The government (all levels) are 100% responsible for the mess that recycling is in, they have once again allowed private companies who only care about a profit to be responsible for the management of something that is a government responsibility. Realistically we cannot achieve the levels of recycling that other countries achieve but we can do so much more, this needs to be done at a federal level as the state and local governments are inept and we need an Australian wide approach starting with containers which should be handled at the point of sale like other countries.

And in all larger areas say twice a year councils should collect recyclables from the kerbside like paints, batteries and other recyclable goods they can’t/won’t take with normal recycling. Expecting people to make special trips to a depot that can be on the other side of the city that is only open limited hours is absurd.

The same applies to rubbish bins around cities, parks etc, it’s rare for there to be recycling bins in Australia but common in Europe to see a general rubbish and two or three additional recycling bins.Again we can’t do this everywhere but it should be a consideration.

I do everything that I can to recycle, re-use and buy correctly in the first place but the government (all levels) has let everyone down.
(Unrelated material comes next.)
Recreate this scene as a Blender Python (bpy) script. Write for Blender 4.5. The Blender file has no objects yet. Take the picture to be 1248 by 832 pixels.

I’m starting to wonder why even bother recycling in the first place if they just dump it into landfill. Why should I spend the time sorting etc when the government doesn’t care?

There are just too many things wrong with recycling in Australia to fix at this point, from lack of infrastructure, shoddy cheap products that are no longer repaired, to excessive packaging and it goes on and on. And with loss of support from people who tried to the do the right thing I can’t see anything changing no matter how many schemes and fees and levies and charges they force onto us.


#202

Government is only part of the solution…they manage waste collection through contracts to minimise cost to the waste generatir/consumer. They can also encourage reuse, recycling etc, but it is difficult to mandate these things as it needs 100% community and industry support. Not doing so means scare campaigns will run rife spreading persuasive (mis) information which can easily change community perceptions.

The main problem with the current situation is Australians (individuals or companies) are reluctant to reuse recycled materials in many applications as there is a perception of unreasonable risks…both commercially and quality…many not based on facts.

We have instead exported our materials to those countries where such perception are less/nonexistent. …making us in effect at the mercy of others.

It is easy to blame others, but in the end we are all to blame for the current situation.